Julio Burell, a pesar de esa pasión periodística, comenzó a alternar pronto la escritura con la política, algo frecuente en la época. Con sólo 27 años fue elegido por vez primera diputado por Córdoba, según él mismo contó en una entrevista con el montillano José María Carretero, muy conocido en su tiempo bajo el pseudónimo de «El Caballero Audaz». Revalidaría el escaño por otros lugares muy distintos a su tierra de origen, como Jaén y La Coruña, y acabaría ostentando cargos como el de gobernador civil en Toledo y Jaén.
Serían esos los pasos previos a su llegada al Gobierno, que tuvo lugar en 1910 y bajo presidencia de Canalejas. También más tarde, en 1915 y 1918, con Romanones y García Prieto como responsables del ejecutivo alfonsino. Aunque sus estancias ministeriales se pueden considerar fugaces, se recuerda por ejemplo que fue el ministro que le concedió una cátedra a Emilia Pardo Bazán, a la que por entonces se le negaba el acceso a la Real Academia, y el que firmó el decreto que permitía el acceso a las mujeres a la universidad y a todos los cargos del propio Ministerio.

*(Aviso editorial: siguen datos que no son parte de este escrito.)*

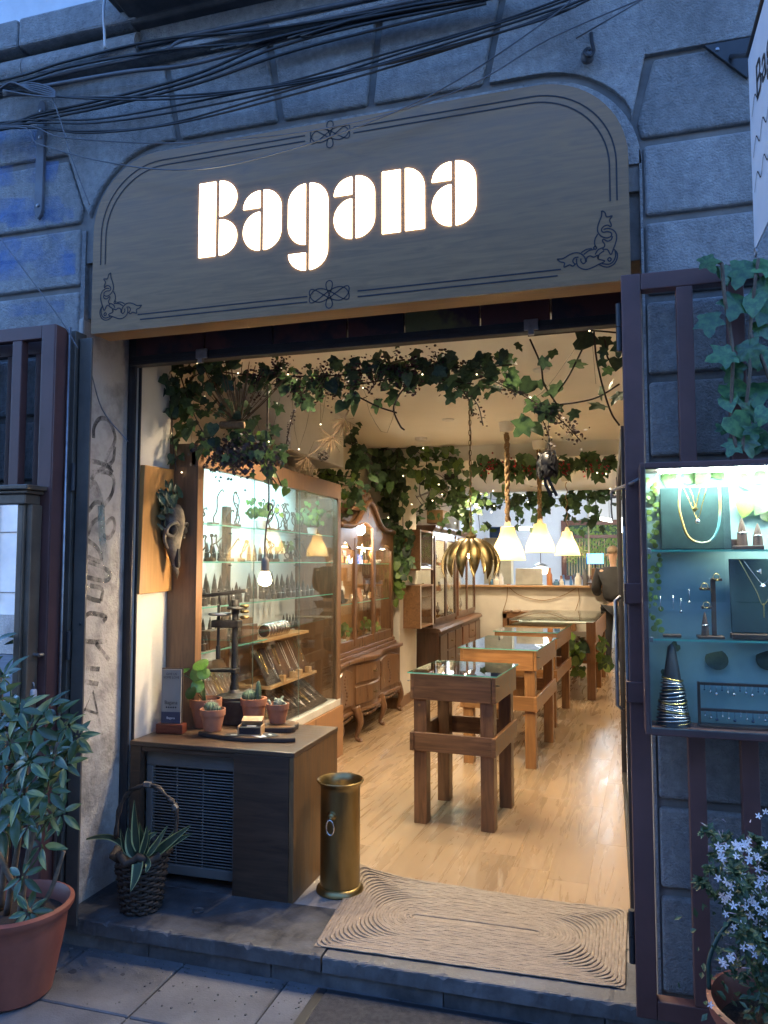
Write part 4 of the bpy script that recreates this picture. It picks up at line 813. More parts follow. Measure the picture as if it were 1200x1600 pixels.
for (u, v) in ((1122, 1322), (1125, 1335), (1155, 1322), (1163, 1318), (1170, 1330), (1185, 1340), (1122, 1372), (1135, 1378), (1148, 1372), (1158, 1376), (1160, 1368), (1128, 1400), (1140, 1398), (1132, 1408), (1146, 1415), (1185, 1382), (1190, 1375), (1165, 1418), (1178, 1412), (1188, 1425), (1183, 1440), (1192, 1445), (1178, 1480), (1190, 1485), (1180, 1492), (1172, 1478), (1195, 1500), (1185, 1275), (1196, 1268), (1196, 1320), (1180, 1395), (1195, 1405), (1150, 1362), (1143, 1385), (1192, 1350), (1170, 1345), (1198, 1460), (1110, 1570), (1165, 1390), (1240, 1400), (1230, 1350), (1220, 1440), (1210, 1300), (1225, 1500), (1215, 1380)) + tuple((random.uniform(1118, 1230), random.uniform(1300, 1510)) for _ in range(45)):
    o = link(bpy.data.objects.new('flower', flm), JP); p = PY(u, v, -.55 + random.uniform(-.06, .1)); s = random.uniform(.009, .0125)
    place(o, p - JP.location, (random.uniform(-.8, .5), -1, random.uniform(-.1, .9)), random.uniform(0, 6), s)
for k in range(70):
    u, v = random.uniform(1105, 1260), random.uniform(1275, 1520); p = PY(u, v, -.5 + random.uniform(-.08, .12)); o = link(bpy.data.objects.new('bud', bdm), JP); s = random.uniform(.010, .016)
    place(o, p - JP.location, (random.uniform(-1, .3), random.uniform(-.6, .2), random.uniform(-.1, .9)), 0, s)
# ================================================================== DISPLAY TABLES
def table(label, cx, cy, wd, dp, mx, mz, h=.865, rz=-5, tray=True):
    t = thing('display_table', label, 'table', (cx, cy, .113), R(rz)); a, b = wd / 2, dp / 2; L = .078
    for sx in (-1, 1):
        for sy in (-1, 1):
            x = sx * (a - .055); y = sy * (b - .055); part(t, 'leg', MB().box(x - L / 2, x + L / 2, y - L / 2, y + L / 2, 0, h - .02), mz, local=True, bev=.003)
    for z0, z1, e in ((h - .15, h - .003, .0), (.42, .525, .012)):
        for s in (-1, 1):
            part(t, 'apron_board' if z0 > .5 else 'lower_rail', MB().box(-a + .024 - e, a - .024 + e, s * (b - .012) - .012 + .001 * s, s * (b - .012) + .012, z0, z1), mx, local=True, bev=.0025)
            part(t, 'apron_board' if z0 > .5 else 'lower_rail', MB().box(s * (a - .011) - .0115, s * (a - .011) + .0115, -b - e + .002, b + e - .002, z0, z1), mx, local=True, bev=.0025)
    part(t, 'tray', MB().box(-a + .03, a - .03, -b + .03, b - .03, h - .09, h - .08), VELV_BK if tray else PAPER, local=True)
    g = part(t, 'glass_top', MB().box(-a - .012, a + .012, -b - .012, b + .012, h, h + .008), GLASS_T, local=True)
    ed = MB(); A, B = a + .0125, b + .0125
    for q in ((-A, A, -B - .001, -B), (-A, A, B, B + .001), (-A - .001, -A, -B, B), (A, A + .001, -B, B)): ed.box(*q, h + .0005, h + .0075)
    part(g, 'glass_edge', ed, GLASS_E, local=True)
    for s in (-1, 1): part(t, 'latch', MB().tube([(s * a * .98, -b + .03, h - .05), (s * (a + .014), -b + .03, h - .05), (s * (a + .02), -b + .015, h - .047)], .004, 6), STEEL, local=True, smooth=True)
    return t
table('nearest glass topped display table in dark stained pine', -.865, 1.845, .51, .57, W_T1, W_T1Z)
table('second glass topped display table in amber pine behind the nearest', -.79, 3.47, .58, 1.0, W_T2, W_T2Z, rz=-4)
table('third glass topped display table in amber pine between second and the large one', -.74, 5.02, .58, 1.1, W_T2, W_T2Z, rz=-4)
# large glass case table at the back
BT = thing('display_table', 'large amber pine table with glass case before the half wall', 'table', (-.6, 7.0, .113), R(-3)); a, b, h = .47, .95, .865
for x in (-a + .045, a - .045):
    for y in (-b + .045, 0, b - .045): part(BT, 'leg', MB().box(x - .045, x + .045, y - .045, y + .045, 0, h - .01), W_T2Z, local=True, bev=.003)
part(BT, 'side_board', MB().box(a - .012, a + .012, -b, b, h - .23, h), W_T2, local=True, bev=.003); part(BT, 'side_board', MB().box(-a - .012, -a + .012, -b, b, h - .23, h), W_T2, local=True, bev=.003)
part(BT, 'shelf', MB().box(-a + .02, a - .02, -b, b, h - .30, h - .27), W_T2, local=True, bev=.002); part(BT, 'low_shelf', MB().box(-a, a, -b, b, .40, .435), W_T2, local=True, bev=.002)
part(BT, 'glass_front', MB().box(-a + .09, a - .09, -b, -b + .006, h - .26, h - .01), GLASSM, local=True)
g = part(BT, 'glass_top', MB().box(-a - .012, a + .012, -b - .012, b + .012, h, h + .008), GLASS_T, local=True)
part(BT, 'lining', MB().box(-a + .02, a - .02, -b + .1, b - .02, h - .035, h - .025), PAPER, local=True)  # pale lining set high, stands in for the wall reflected in the glass
# slatted bench by the half wall
BE = thing('slatted_bench', 'brown slatted low table against the cream half wall', 'bench', (-1.0, 8.58, .113))
for x in (-1.49, -.52):
    for y in (8.43, 8.72): part(BE, 'leg', MB().box(x - .03, x + .03, y - .03, y + .03, .113, .90), W_T1Z, bev=.003)
part(BE, 'rail', MB().box(-1.52, -.49, 8.40, 8.43, .83, .91), W_T1, bev=.002); part(BE, 'rail', MB().box(-1.52, -.49, 8.72, 8.75, .83, .91), W_T1, bev=.002)
for k in range(8): part(BE, 'slat', MB().box(-1.52 + k * .132, -1.52 + k * .132 + .105, 8.39, 8.76, .911, .93), W_T1, bev=.002)
# ================================================================== WALL CABINET, LEFT
XC = -2.09
WC = thing('wall_display_cabinet', 'long walnut wall cabinet with sliding glass and cool lit shelves', 'display cabinet', (-2.27, 1.85, .113))
part(WC, 'end_panel', MB().box(-2.46, XC, .737, .775, .5, 2.26), W_CAB, bev=.003); part(WC, 'end_panel', MB().box(-2.46, XC, 2.935, 2.97, .5, 2.26), W_CAB, bev=.003)
part(WC, 'stile', MB().box(XC - .002, XC + .012, .737, .80, .5, 2.14), W_CAB, bev=.002); part(WC, 'stile', MB().box(XC - .002, XC + .012, 2.90, 2.97, .5, 2.14), W_CAB, bev=.002)
part(WC, 'header', MB().box(XC - .03, XC + .012, .737, 2.97, 2.14, 2.26), W_HEAD, bev=.003)
part(WC, 'top', MB().box(-2.46, XC - .031, .776, 2.934, 2.235, 2.26), W_CAB); 
part(WC, 'back_panel', MB().box(-2.475, -2.461, .737, 2.97, .5, 2.26), M('cabinet back', (.70, .72, .70), (.64, .66, .64), rough=.8), )
part(WC, 'base', MB().box(-2.46, XC + .03, .76, 2.99, .113, .50), WOOD('base panel', (.40, .20, .085), (.28, .14, .06), 'z', rough=.45))
part(WC, 'base_panel_joint', MB().box(XC + .0301, XC + .0315, 2.40, 2.404, .12, .50).box(XC + .0301, XC + .0315, 1.80, 1.804, .12, .50), STEM_DK)
part(WC, 'sill', MB().box(-2.46, XC + .015, .738, 2.969, .501, .555), M('cream sill', (.6, .56, .48)), bev=.004)
for z, y1 in ((1.84, 2.93), (1.63, 2.93), (1.38, 2.93), (1.135, 1.72)): 
    s = part(WC, 'shelf', MB().box(-2.44, -2.13, .78, y1, z - .004, z + .004), GLASSD); part(s, 'shelf_edge', MB().box(-2.1305, -2.129, .78, y1, z - .004, z + .004), GLASS_E)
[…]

Se alababa en la época que sus decretos ministeriales tenían el encanto de un escritor de verdad y no la prosa fría y leguleya del ministro corriente.
Don Paco
La presencia de Burell como personaje literario alcanzaría su cota más alta gracias a don Ramón del Valle-Inclán, que un año después de la muerte del político dio a conocer su obra magna, «Luces de bohemia». Ahí aparece el personaje de un ministro de Gobernación llamado Don Paco, bohemio en su juventud y que ayuda al desgraciado Max Estrella —trasunto del escritor sevillano Alejandro Sawa— en esa noche terrible que relata el magistral esperpento valleinclanesco.

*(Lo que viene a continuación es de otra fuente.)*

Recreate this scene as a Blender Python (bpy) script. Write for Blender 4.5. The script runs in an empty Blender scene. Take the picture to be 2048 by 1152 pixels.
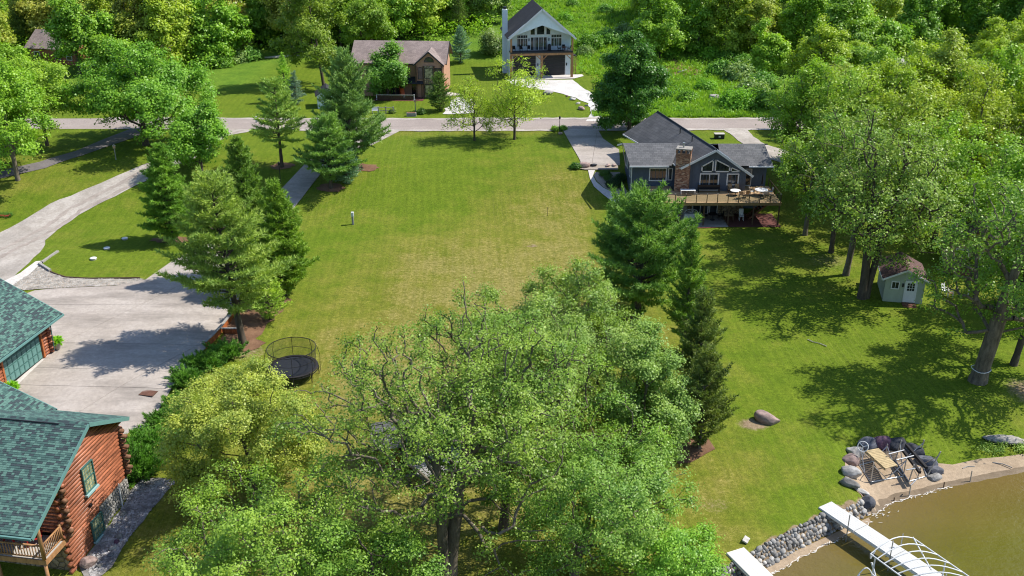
import bpy, bmesh, math, random
import numpy as np
from mathutils import Vector, Matrix
from mathutils.geometry import delaunay_2d_cdt

C = bpy.context.scene
COL = C.collection
R = math.radians
PI = math.pi

# ------------------------------------------------------------------ camera, light, exposure
FPX, TH, HC = 2000.0, R(23.5), 40.0
cam_d = bpy.data.cameras.new('camera'); cam = bpy.data.objects.new('camera', cam_d); COL.objects.link(cam)
cam.location = (0, 0, HC); cam.rotation_euler = (R(90) - TH, 0, 0)
cam_d.sensor_width = 36.0; cam_d.lens = 36.0 * FPX / 2048.0
cam_d.clip_start = 0.5; cam_d.clip_end = 6000
C.camera = cam

SUN_EL = R(51); SUN_AZ = math.atan2(0.22, 1.0)          # azimuth of the sun measured from +X towards +Y
sdir = Vector((math.cos(SUN_EL) * math.cos(SUN_AZ), math.cos(SUN_EL) * math.sin(SUN_AZ), math.sin(SUN_EL)))
w = bpy.data.worlds.new('World'); C.world = w; w.use_nodes = True
nt = w.node_tree
sky = nt.nodes.new('ShaderNodeTexSky'); sky.sky_type = 'NISHITA'; sky.sun_disc = False
sky.sun_elevation = SUN_EL; sky.sun_rotation = PI / 2 - SUN_AZ
sky.air_density = 1.0; sky.dust_density = 0.6; sky.ozone_density = 3.0
bg = nt.nodes['Background']; nt.links.new(sky.outputs[0], bg.inputs[0]); bg.inputs[1].default_value = 0.13
sl = bpy.data.lights.new('sun', 'SUN'); sl.energy = 4.6; sl.angle = R(0.53); sl.color = (1.0, 0.945, 0.85)
so = bpy.data.objects.new('sun', sl); COL.objects.link(so)
so.rotation_euler = sdir.to_track_quat('Z', 'Y').to_euler(); so.location = (60, 60, 90)
C.view_settings.view_transform = 'Standard'; C.view_settings.look = 'None'
C.view_settings.exposure = 0.65; C.view_settings.gamma = 1.0; C.view_settings.use_curve_mapping = False
C.render.engine = 'CYCLES'
C.render.filter_size = 1.1; C.cycles.filter_width = 1.1
C.cycles.max_bounces = 6; C.cycles.diffuse_bounces = 3; C.cycles.glossy_bounces = 2
C.cycles.transmission_bounces = 3; C.cycles.transparent_max_bounces = 6
C.cycles.caustics_reflective = False; C.cycles.caustics_refractive = False

# ------------------------------------------------------------------ object helpers
def tag(o, label=None, cat=None, group=None, kind=None):
    if label: o['label'] = label
    if cat: o['category'] = cat
    if group: o['group'] = group
    if kind: o['kind'] = kind
    return o

def thing(name, label, cat, loc=(0, 0, 0), rz=0.0, group=None):
    o = bpy.data.objects.new(name, None); COL.objects.link(o)
    o.location = loc; o.rotation_euler = (0, 0, rz); o.empty_display_size = 0.3
    return tag(o, label, cat, group)

def link(name, me, parent=None, loc=None, rot=None, scale=None, color=None):
    o = bpy.data.objects.new(name, me); COL.objects.link(o)
    if parent is not None: o.parent = parent
    if loc is not None: o.location = loc
    if rot is not None: o.rotation_euler = rot
    if scale is not None: o.scale = scale if hasattr(scale, '__len__') else (scale,) * 3
    if color is not None: o.color = color
    return o

def npmesh(name, V, F, mats, mi=None, smooth=False):
    """V (n,3); F (m,k) one polygon size, or list of such arrays."""
    Fs = F if (isinstance(F, list) and len(F) and isinstance(F[0], np.ndarray) and F[0].ndim == 2) else [F]
    Fs = [np.asarray(f, dtype=np.int32) for f in Fs if len(f)]
    me = bpy.data.meshes.new(name)
    V = np.asarray(V, dtype=np.float32)
    me.vertices.add(len(V)); me.vertices.foreach_set('co', V.ravel())
    loops = np.concatenate([f.ravel() for f in Fs]); tot = np.concatenate([np.full(len(f), f.shape[1], np.int32) for f in Fs])
    start = np.concatenate([[0], np.cumsum(tot)[:-1]]).astype(np.int32)
    me.loops.add(len(loops)); me.loops.foreach_set('vertex_index', loops)
    me.polygons.add(len(tot)); me.polygons.foreach_set('loop_start', start); me.polygons.foreach_set('loop_total', tot)
    for m in (mats if isinstance(mats, (list, tuple)) else [mats]): me.materials.append(m)
    if mi is not None: me.polygons.foreach_set('material_index', np.asarray(mi, np.int32))
    if smooth: me.polygons.foreach_set('use_smooth', np.ones(len(tot), bool))
    me.update(calc_edges=True)
    return me

class MB:
    def __init__(s): s.v = []; s.f = []; s.m = []; s.cm = 0
    def add(s, vs, fs):
        b = len(s.v); s.v += [tuple(p) for p in vs]
        for f in fs: s.f.append(tuple(b + i for i in f)); s.m.append(s.cm)
        return s
    def obox(s, o, u, v, n, a, b, c):
        """box: o + u*[a0,a1] + v*[b0,b1] + n*[c0,c1]"""
        o, u, v, n = Vector(o), Vector(u), Vector(v), Vector(n)
        P = [o + u * x + v * y + n * z for z in c for y in b for x in a]
        return s.add(P, [(0, 2, 3, 1), (4, 5, 7, 6), (0, 1, 5, 4), (2, 6, 7, 3), (0, 4, 6, 2), (1, 3, 7, 5)])
    def box(s, x0, x1, y0, y1, z0, z1):
        return s.obox((0, 0, 0), (1, 0, 0), (0, 1, 0), (0, 0, 1), (x0, x1), (y0, y1), (z0, z1))
    def tube(s, p0, p1, r0, r1=None, n=8, cap=True):
        r1 = r0 if r1 is None else r1
        p0, p1 = Vector(p0), Vector(p1); d = (p1 - p0)
        if d.length < 1e-6: return s
        d.normalize(); a = d.orthogonal().normalized(); b = d.cross(a)
        P = [p + (a * math.cos(2 * PI * i / n) + b * math.sin(2 * PI * i / n)) * r for p, r in ((p0, r0), (p1, r1)) for i in range(n)]
        F = [(i, (i + 1) % n, n + (i + 1) % n, n + i) for i in range(n)]
        if cap: F += [tuple(range(n - 1, -1, -1)), tuple(range(n, 2 * n))]
        return s.add(P, F)
    def path(s, pts, r, n=6):
        for a, b in zip(pts[:-1], pts[1:]): s.tube(a, b, r, r, n)
        return s
    def slab(s, pts, t, down=None):
        """polygon thickened by t along its normal (to the back), or along down"""
        P = [Vector(p) for p in pts]; n = len(P)
        nv = Vector((0, 0, 0))
        for i in range(n): nv += (P[i] - P[0]).cross(P[(i + 1) % n] - P[0])
        nv.normalize(); dv = Vector(down) if down is not None else -nv
        Q = [p + dv * t for p in P]
        return s.add(P + Q, [tuple(range(n)), tuple(range(2 * n - 1, n - 1, -1))] + [(i, n + i, n + (i + 1) % n, (i + 1) % n) for i in range(n)])
    def lathe(s, prof, n=12, c=(0, 0, 0)):
        P = [(c[0] + r * math.cos(2 * PI * i / n), c[1] + r * math.sin(2 * PI * i / n), c[2] + z) for r, z in prof for i in range(n)]
        F = [(k * n + i, k * n + (i + 1) % n, (k + 1) * n + (i + 1) % n, (k + 1) * n + i) for k in range(len(prof) - 1) for i in range(n)]
        F += [tuple(range(n - 1, -1, -1)), tuple(range((len(prof) - 1) * n, len(prof) * n))]
        return s.add(P, F)
    def mesh(s, name, mats, smooth=False):
        me = bpy.data.meshes.new(name); me.from_pydata(s.v, [], s.f)
        for m in (mats if isinstance(mats, (list, tuple)) else [mats]): me.materials.append(m)
        me.polygons.foreach_set('material_index', s.m)
        if smooth: me.polygons.foreach_set('use_smooth', [True] * len(s.f))
        me.update(); return me
    def build(s, name, mats, parent=None, smooth=False, **k):
        return link(name, s.mesh(name, mats, smooth), parent, **k)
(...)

El filólogo Alonso Zamora Vicente fue el que muchos años después, en los años 60, fijó la idea de que este personaje del prócer sensible con el literato caído en desgracia no podía ser otro que Burell, algo que parece razonable si se toman en cuenta el amor que siempre sintió el ministro por la literatura y por los escritores. También cabe recordar que Burell nombró en sus años de ministro profesor de Bellas Artes a Valle-Inclán, por lo que la relación entre ambos debía de ser estrecha.